Robots cooperate with each other to accomplish the given task.[4]
Miniaturization is also key factor in swarm robotics, as the effect of thousands of small robots can maximize the effect of the swarm-intelligent approach to achieve meaningful behavior at swarm-level through a greater number of interactions on an individual level.[5]
Compared with individual robots, a swarm can commonly decompose its given missions to their subtasks;[6] a swarm is more robust to partial failure and is more flexible with regard to different missions.[7]
History
The phrase "swarm robotics" was reported to make its first appearance in 1991 according to Google Scholar, but research regarding swarm robotics began to grow in early 2000s. The initial goal of studying swarm robotics was to test whether the concept of stigmergy could be used as a method for robots to indirectly communication and coordinate with each other.[5]

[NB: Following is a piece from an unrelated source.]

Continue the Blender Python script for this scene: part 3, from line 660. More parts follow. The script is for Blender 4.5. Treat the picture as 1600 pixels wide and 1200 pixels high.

One of the first international projects regarding swarm robotics was the SWARM-BOTS project funded by the European Commission between 2001 and 2005, in which a swarm of up to 20 of robots capable of independently physically connect to each other to form a cooperating system were used to study swarm behaviors such as collective transport, area coverage, and searching for objects. The result was demonstration of self-organized teams of robots that cooperate to solve a complex task, with the robots in the swarm taking different roles over time. This work was then expanded upon through the Swarmanoid project (2006–2010), which extended the ideas and algorithms developed in Swarm-bots to heterogeneous robot swarms composed of three types of robots—flying, climbing, and ground-based—that collaborated to carry out a search and retrieval task.[5]
Applications
There are many potential applications for swarm robotics.[8] They include tasks that demand miniaturization (nanorobotics, microbotics), like distributed sensing tasks in micromachinery or the human body. A promising use of swarm robotics is in search and rescue missions.[9] Swarms of robots of different sizes could be sent to places that rescue-workers cannot reach safely, to explore the unknown environment and solve complex mazes via onboard sensors.[9] Swarm robotics can also be suited to tasks that demand cheap designs, for instance mining or agricultural shepherding tasks.[10]
Drone swarms
Drone swarms are used in target search, drone displays, and delivery. A drone display commonly uses multiple, lighted drones at night for an artistic display or advertising. A delivery drone swarm can carry multiple packages to a single destination at a time and overcome a single drone's payload and battery limitations.[11] A drone swarm may undertake different flight formations to reduce overall energy consumption due to drag forces.[12]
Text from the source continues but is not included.